Hi Eduardo:

I really think that you are confused in saying that Hyperbole and Org are hacker-unfriendly.  Yes, they are targeted at users who don't have to understand the programming, but if you do understand Lisp programming well, the interactive features are available as Lisp functions in almost all cases, so you simply have to dive in, find the functions you want and utilize or change them.

In fact, Hyperbole offers 'action implicit buttons' that utilize angle-bracket syntax to turn any Lisp function (or hyperbole button type call or variable reference) into a hyperbutton that runs the function with arguments or displays the variable, e.g.  <find-file "~/.org/my-org-file.org">.

With Hyperbole, much of the behavior is factored into class-like libraries with the 'methods' alphabetized and separated into public and private groupings.  Now some of this code is complex in order to handle many contexts and make things simple to the user but that is a matter of you understanding this complexity if you want to hack on it.

I'm not sure what else you could ask for in packages.

-- rsw

On Sun, Jun 26, 2022 at 11:58 AM Eduardo Ochs <eduardoochs@gmail.com> wrote:
Hi all,

this message is slightly off-topic, and a shameless plug...

Eev can do many things that Org and Hyperbole and do, but it makes
very little sense to people who can play the role of "users" well, in
the sense of people who can "use" Emacs packages without looking at
the elisp source and hacking it, i.e.: reading the source of the
package, inspecting and understanding its data structures, and
creating sexps that call the package's functions directly...
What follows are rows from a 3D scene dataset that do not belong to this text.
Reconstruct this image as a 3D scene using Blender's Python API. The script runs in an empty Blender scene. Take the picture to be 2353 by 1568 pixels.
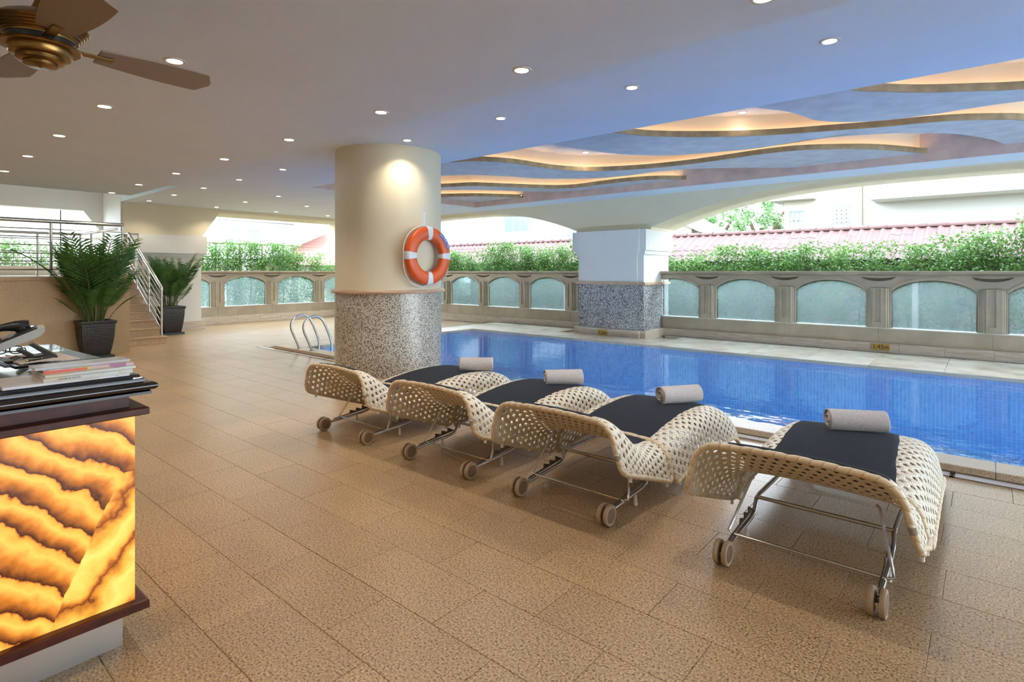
import bpy, math, random
from mathutils import Vector, Matrix
PI = math.pi
C = bpy.context.scene.collection
S = bpy.context.scene

# ------------------------------------------------------------------ camera, world, exposure
FPX, CXP, HYP, EYE = 1290.0, 1176.5, 623.0, 1.5
cam = bpy.data.cameras.new('camera')
cam.sensor_fit = 'HORIZONTAL'; cam.sensor_width = 36.0
cam.lens = FPX / 2353.0 * 36.0
cam.shift_y = (HYP - 784.0) / 2353.0
cam.clip_start = 0.05; cam.clip_end = 300
co = bpy.data.objects.new('camera', cam); C.objects.link(co)
co.location = (0, 0, EYE)
RX, RY = 1521.5, 1093.5
YAW = math.atan2(1290.0 / math.hypot(1521.5, 1290.0), 1521.5 / math.hypot(1521.5, 1290.0))
co.rotation_euler = (PI / 2, 0, YAW)
S.camera = co
S.view_settings.view_transform = 'Standard'
S.view_settings.look = 'None'
S.view_settings.gamma = 1.0
S.view_settings.use_curve_mapping = False
S.view_settings.exposure = 0.68

w = bpy.data.worlds.new('sky'); S.world = w; w.use_nodes = True
bgn = w.node_tree.nodes['Background']
bgn.inputs['Color'].default_value = (0.74, 0.88, 1.0, 1); bgn.inputs['Strength'].default_value = 10.5
sun = bpy.data.lights.new('sun', 'SUN'); sun.energy = 2.5; sun.angle = math.radians(2.0); sun.color = (1, .95, .86)
so = bpy.data.objects.new('sun', sun); C.objects.link(so)
so.rotation_euler = Vector((-.35, .55, -.75)).to_track_quat('-Z', 'Y').to_euler()
S.cycles.max_bounces = 8
S.cycles.transparent_max_bounces = 24
S.cycles.sample_clamp_indirect = 6.0
S.cycles.caustics_reflective = False
S.cycles.caustics_refractive = False

LAMP_W = 24.0
POOL_FILL_W = 48.0
COVE = 10.5
ONYX = 0.56
WARM = (1.0, .885, .73)

# ------------------------------------------------------------------ mesh helpers
class MB:
    def __init__(s): s.v = []; s.f = []; s.uv = None
    def add(s, vs, fs):
        n = len(s.v); s.v += [tuple(p) for p in vs]; s.f += [tuple(i + n for i in f) for f in fs]; return s
    def box(s, a, b):
        x0, y0, z0 = a; x1, y1, z1 = b
        return s.add([(x0,y0,z0),(x1,y0,z0),(x1,y1,z0),(x0,y1,z0),(x0,y0,z1),(x1,y0,z1),(x1,y1,z1),(x0,y1,z1)],
                     [(0,3,2,1),(4,5,6,7),(0,1,5,4),(1,2,6,5),(2,3,7,6),(3,0,4,7)])
    def cbox(s, a, b, c=.004):
        """box with chamfered edges"""
        x0, y0, z0 = a; x1, y1, z1 = b
        vs = []; 
        for X, xi in ((x0, x0+c), (x1, x1-c)):
            for Y, yi in ((y0, y0+c), (y1, y1-c)):
                for Z, zi in ((z0, z0+c), (z1, z1-c)):
                    vs += [(X, yi, zi), (xi, Y, zi), (xi, yi, Z)]
        def i(a_, b_, c_, k): return ((a_*2+b_)*2+c_)*3+k
        fs = []
        fs += [(i(0,0,0,0), i(0,0,1,0), i(0,1,1,0), i(0,1,0,0)), (i(1,0,0,0), i(1,1,0,0), i(1,1,1,0), i(1,0,1,0))]
        fs += [(i(0,0,0,1), i(1,0,0,1), i(1,0,1,1), i(0,0,1,1)), (i(0,1,0,1), i(0,1,1,1), i(1,1,1,1), i(1,1,0,1))]
        fs += [(i(0,0,0,2), i(0,1,0,2), i(1,1,0,2), i(1,0,0,2)), (i(0,0,1,2), i(1,0,1,2), i(1,1,1,2), i(0,1,1,2))]
        for p in (0,1):
            for q in (0,1):
                fs.append((i(p,q,0,0), i(p,q,1,0), i(p,q,1,1), i(p,q,0,1)))
                fs.append((i(p,0,q,0), i(p,1,q,0), i(p,1,q,2), i(p,0,q,2)))
                fs.append((i(0,p,q,1), i(1,p,q,1), i(1,p,q,2), i(0,p,q,2)))
                for r in (0,1): fs.append((i(p,q,r,0), i(p,q,r,1), i(p,q,r,2)))
        return s.add(vs, fs)
    def tube(s, pts, r, n=8, closed=False, caps=True):
        pts = [Vector(p) for p in pts]; m = len(pts)
        rs = r if isinstance(r, (list, tuple)) else [r]*m
        rings = []; prev = None
        for k in range(m):
            if closed: t = pts[(k+1) % m] - pts[k-1]
            else: t = pts[min(k+1, m-1)] - pts[max(k-1, 0)]
            t.normalize()
            if prev is None:
                u = t.orthogonal().normalized()
            else:
                u = (prev - t*prev.dot(t))
                u = u.normalized() if u.length > 1e-6 else t.orthogonal().normalized()
            prev = u; v = t.cross(u)
            rings.append([pts[k] + (u*math.cos(2*PI*j/n) + v*math.sin(2*PI*j/n))*rs[k] for j in range(n)])
        vs = [p for ring in rings for p in ring]; fs = []
        for k in range(m if closed else m-1):
            a = k*n; b = ((k+1) % m)*n
            for j in range(n): fs.append((a+j, a+(j+1) % n, b+(j+1) % n, b+j))
        if not closed and caps:
            fs.append(tuple(range(n-1, -1, -1))); fs.append(tuple((m-1)*n+j for j in range(n)))
        return s.add(vs, fs)
    def lathe(s, prof, n=32, c=(0,0,0), a0=0, a1=2*PI, caps=True):
        full = abs(a1-a0-2*PI) < 1e-6; k = n if full else n+1
        vs = []
        for r, z in prof:
            for j in range(k):
                a = a0+(a1-a0)*j/n
                vs.append((c[0]+r*math.cos(a), c[1]+r*math.sin(a), c[2]+z))
        fs = []
        for i in range(len(prof)-1):
            for j in range(n):
                j2 = (j+1) % k
                fs.append((i*k+j, i*k+j2, (i+1)*k+j2, (i+1)*k+j))
        if full and caps:
            if prof[0][0] > 1e-6: fs.append(tuple(range(k-1, -1, -1)))
            if prof[-1][0] > 1e-6: fs.append(tuple((len(prof)-1)*k+j for j in range(k)))
        return s.add(vs, fs)
    def prism(s, poly, h0, h1, axis='z'):
        """extrude a polygon of (a,b) along an axis"""
        def P(a, b, h):
            return {'z': (a, b, h), 'y': (a, h, b), 'x': (h, a, b)}[axis]
        n = len(poly)
        vs = [P(a, b, h0) for a, b in poly] + [P(a, b, h1) for a, b in poly]
        fs = [tuple(range(n-1, -1, -1)), tuple(range(n, 2*n))] + [(i, (i+1) % n, n+(i+1) % n, n+i) for i in range(n)]
        return s.add(vs, fs)
    def build(s, name, mat=None, parent=None, smooth=False, loc=None):
        o = bpy.data.objects.new(name, s.mesh(name, mat, smooth)); C.objects.link(o)
        if parent is not None: o.parent = parent
        if loc: o.location = loc
        return o
    def mesh(s, name, mat=None, smooth=False):
        me = bpy.data.meshes.new(name); me.from_pydata(s.v, [], s.f)
        if s.uv is not None:
            l = me.uv_layers.new(name='UVMap')
            for lp in me.loops: l.data[lp.index].uv = s.uv[lp.vertex_index]
        if mat: me.materials.append(mat)
        if smooth:
            me.polygons.foreach_set('use_smooth', [True]*len(me.polygons))
            if smooth != 'all':
                try: me.set_sharp_from_angle(angle=math.radians(40))
                except Exception: pass
        me.update(); return me

def tag(o, label=None, cat=None, group=None, kind=None):
    if label: o['label'] = label
    if cat: o['category'] = cat
    if group: o['group'] = group
    if kind: o['kind'] = kind
    return o
def empty(name, loc=(0,0,0), rz=0, label=None, cat=None, group=None, kind=None):
    o = bpy.data.objects.new(name, None); C.objects.link(o); o.location = loc; o.rotation_euler = (0,0,rz)
    o.empty_display_size = .1
    return tag(o, label, cat, group, kind)
def inst(name, me, parent=None, loc=(0,0,0), rot=(0,0,0), sc=(1,1,1)):
    o = bpy.data.objects.new(name, me); C.objects.link(o); o.location = loc; o.rotation_euler = rot; o.scale = sc
    if parent is not None: o.parent = parent
    return o
def copy_tree(o, parent=None):
    c = o.copy(); C.objects.link(c)
    if parent is not None: c.parent = parent
    for ch in list(o.children): copy_tree(ch, c)
    return c
def bevel(o, wdt=.004, seg=2):
    m = o.modifiers.new('bevel', 'BEVEL'); m.width = wdt; m.segments = seg; m.limit_method = 'ANGLE'; return o

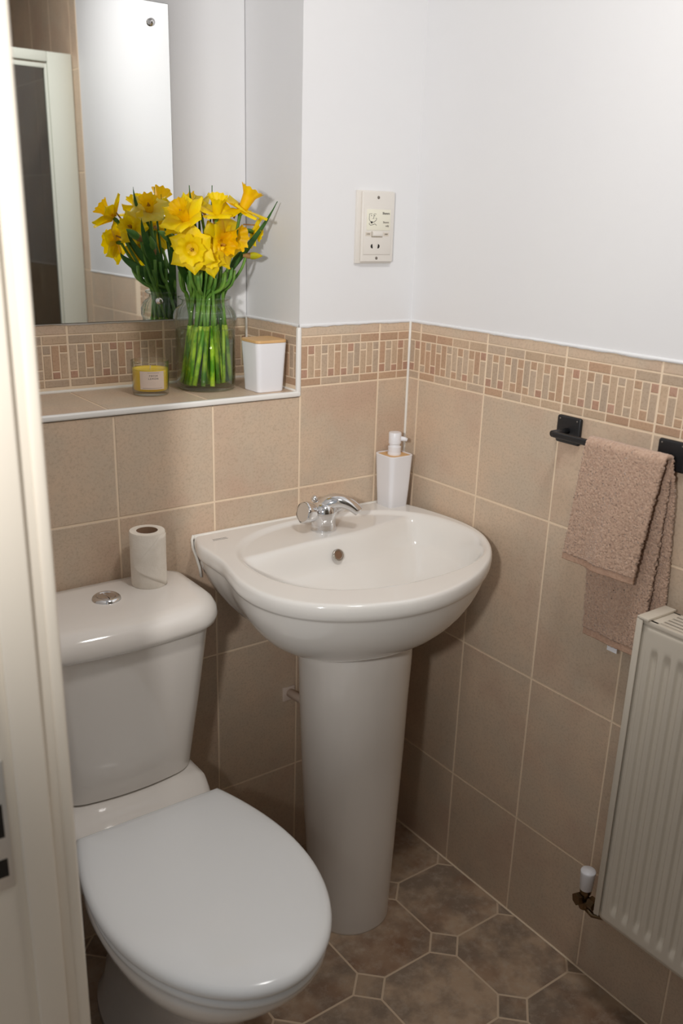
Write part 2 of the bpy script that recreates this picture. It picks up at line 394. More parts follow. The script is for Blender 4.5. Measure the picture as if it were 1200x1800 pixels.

Eev still has a couple of parts whose data structures are hard to
inspect. I don't regard these parts as "real" bugs, but I do regard
them as hugely embarassing - and I have just fixed one of them:
`find-here-links', that is explained in this section of the main
tutorial,

  http://angg.twu.net/eev-intros/find-eev-quick-intro.html#4.1

and in this other tutorial:

  http://angg.twu.net/eev-intros/find-here-links-intro.html

The way to run `find-here-links' in debug mode is explained here,

  http://angg.twu.net/eev-current/eev-hlinks.el.html

in the second part of the ";;; Commentary:" at the top - look for
"Debug mode".

As I mentioned in the other thread

  https://lists.gnu.org/archive/html/emacs-orgmode/2022-06/msg00524.html
  https://lists.gnu.org/archive/html/emacs-orgmode/2022-06/threads.html#00524

and in these pages,

  http://angg.twu.net/2021-org-for-non-users.html
  http://angg.twu.net/find-elisp-intro.html
  http://angg.twu.net/eev-wconfig.html
  http://angg.twu.net/hyperbole.html

I find Org and Hyperbole difficult mainly because they are
hacker-unfriendly. It _may be_ that some of the people who said that
they find Org very hard in this thread

  https://lists.gnu.org/archive/html/emacs-devel/2022-06/threads.html#00186

would also benefit from a bit more of hacker-friendliness... and so it
would be great if more ideas could flow between Org, eev, and Hyperbole.